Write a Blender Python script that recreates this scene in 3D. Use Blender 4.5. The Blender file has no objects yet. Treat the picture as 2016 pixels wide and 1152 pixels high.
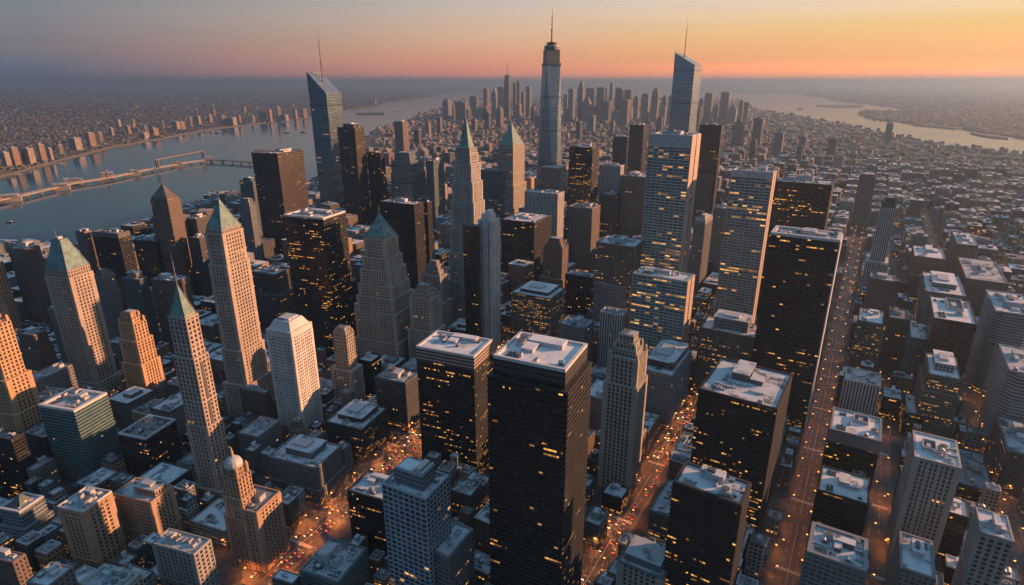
import bpy, math, random
from mathutils import Vector

R = math.radians
sc = bpy.context.scene
COL = sc.collection
random.seed(7)

# ------------------------------------------------------------------ camera
CAM_F = 1167.0; PITCH = R(19.5); CAM_H = 380.0; CX, CY = 1008.0, 576.0
cd = bpy.data.cameras.new("camera"); cam = bpy.data.objects.new("camera", cd); COL.objects.link(cam)
cam.location = (0, 0, CAM_H); cam.rotation_euler = (R(90) - PITCH, 0, 0)
cd.sensor_width = 36; cd.lens = 36 * CAM_F / 2016; cd.clip_start = 1; cd.clip_end = 400000
sc.camera = cam

# ------------------------------------------------------------------ light
SUN_AZ = R(80); SUN_EL = R(14)
sc.view_settings.view_transform = 'Standard'; sc.view_settings.look = 'None'
sc.view_settings.gamma = 1; sc.view_settings.exposure = 1.02
sd = bpy.data.lights.new("sun", 'SUN'); so = bpy.data.objects.new("sun", sd); COL.objects.link(so)
sd.energy = 5.0; sd.angle = R(0.6); sd.color = (1.0, 0.46, 0.22)
sdir = Vector((math.sin(SUN_AZ) * math.cos(SUN_EL), math.cos(SUN_AZ) * math.cos(SUN_EL), math.sin(SUN_EL)))
so.rotation_euler = sdir.to_track_quat('Z', 'Y').to_euler()

w = bpy.data.worlds.new("World"); sc.world = w; w.use_nodes = True
nt = w.node_tree; nt.nodes.clear()
def N(nt, t, **k):
    n = nt.nodes.new(t)
    for a, b in k.items(): setattr(n, a, b)
    return n
def ramp(nt, fac, stops, interp='LINEAR'):
    r = N(nt, 'ShaderNodeValToRGB'); r.color_ramp.interpolation = interp
    e = r.color_ramp.elements
    while len(e) < len(stops): e.new(0.5)
    for i, (p, c) in enumerate(stops):
        e[i].position = p; e[i].color = (*c, 1) if len(c) == 3 else c
    nt.links.new(fac, r.inputs[0]); return r.outputs[0]
def M(nt, op, a, b=None, c=None):
    n = N(nt, 'ShaderNodeMath', operation=op)
    for i, v in enumerate((a, b, c)):
        if v is None: continue
        if isinstance(v, (int, float)): n.inputs[i].default_value = v
        else: nt.links.new(v, n.inputs[i])
    return n.outputs[0]
def MIX(nt, f, a, b, mode='MIX'):
    n = N(nt, 'ShaderNodeMix', data_type='RGBA', blend_type=mode)
    for s, v in ((0, f), (6, a), (7, b)):
        if isinstance(v, (int, float)): n.inputs[s].default_value = v
        elif isinstance(v, tuple): n.inputs[s].default_value = (*v, 1)
        else: nt.links.new(v, n.inputs[s])
    return n.outputs[2]
def srgb(r, g, b):
    f = lambda v: (v / 255 / 12.92) if v / 255 < .04045 else ((v / 255 + .055) / 1.055) ** 2.4
    return (f(r), f(g), f(b))
tc = N(nt, 'ShaderNodeTexCoord'); sx = N(nt, 'ShaderNodeSeparateXYZ'); nt.links.new(tc.outputs['Generated'], sx.inputs[0])
zz = sx.outputs[2]
hor = M(nt, 'SQRT', M(nt, 'ADD', M(nt, 'MULTIPLY', sx.outputs[0], sx.outputs[0]), M(nt, 'MULTIPLY', sx.outputs[1], sx.outputs[1])))
cosd = M(nt, 'DIVIDE', M(nt, 'ADD', M(nt, 'MULTIPLY', sx.outputs[0], math.sin(R(60))), M(nt, 'MULTIPLY', sx.outputs[1], math.cos(R(60)))), M(nt, 'MAXIMUM', hor, .0001))
# elevation: 0..0.12 covers the strip in view, the rest is the dome above
ze = M(nt, 'ADD', M(nt, 'MULTIPLY', M(nt, 'MINIMUM', M(nt, 'MAXIMUM', zz, 0), .12), 5.0), M(nt, 'MULTIPLY', M(nt, 'MAXIMUM', M(nt, 'SUBTRACT', zz, .12), 0), .45))
# ze: .12 -> .6 ; 1 -> .996
ZEN = (.165, .36, .56)
back = ramp(nt, ze, [(0, (.10, .15, .21)), (.3, (.085, .15, .23)), (.6, (.075, .15, .24)), (.8, (.13, .26, .40)), (1, ZEN)])
far = ramp(nt, ze, [(0, (.07, .20, .36)), (.06, (.10, .16, .26)), (.2, srgb(124, 114, 124)), (.4, srgb(124, 124, 134)), (.6, srgb(104, 119, 130)), (.75, (.08, .14, .21)), (1, ZEN)])
mid = ramp(nt, ze, [(0, (2.6, .6, .24)), (.10, (1.25, .38, .19)), (.2, srgb(246, 170, 124)), (.36, srgb(230, 186, 150)), (.58, srgb(206, 190, 176)), (.75, (.14, .25, .36)), (1, ZEN)])
near = ramp(nt, ze, [(0, (5, .9, .01)), (.06, (3.4, .78, .04)), (.16, (1.3, .50, .11)), (.36, srgb(255, 202, 114)), (.58, srgb(252, 226, 200)), (.75, (.18, .28, .37)), (1, ZEN)])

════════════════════

§ Your task: Everything from the first line to the line with "random.seed(7)" must be repeated exactly, and nothing else. Leave the pictures out.

§ Problem solution:
Write a Blender Python script that recreates this scene in 3D. Use Blender 4.5. The Blender file has no objects yet. Treat the picture as 2016 pixels wide and 1152 pixels high.
import bpy, math, random
from mathutils import Vector

R = math.radians
sc = bpy.context.scene
COL = sc.collection
random.seed(7)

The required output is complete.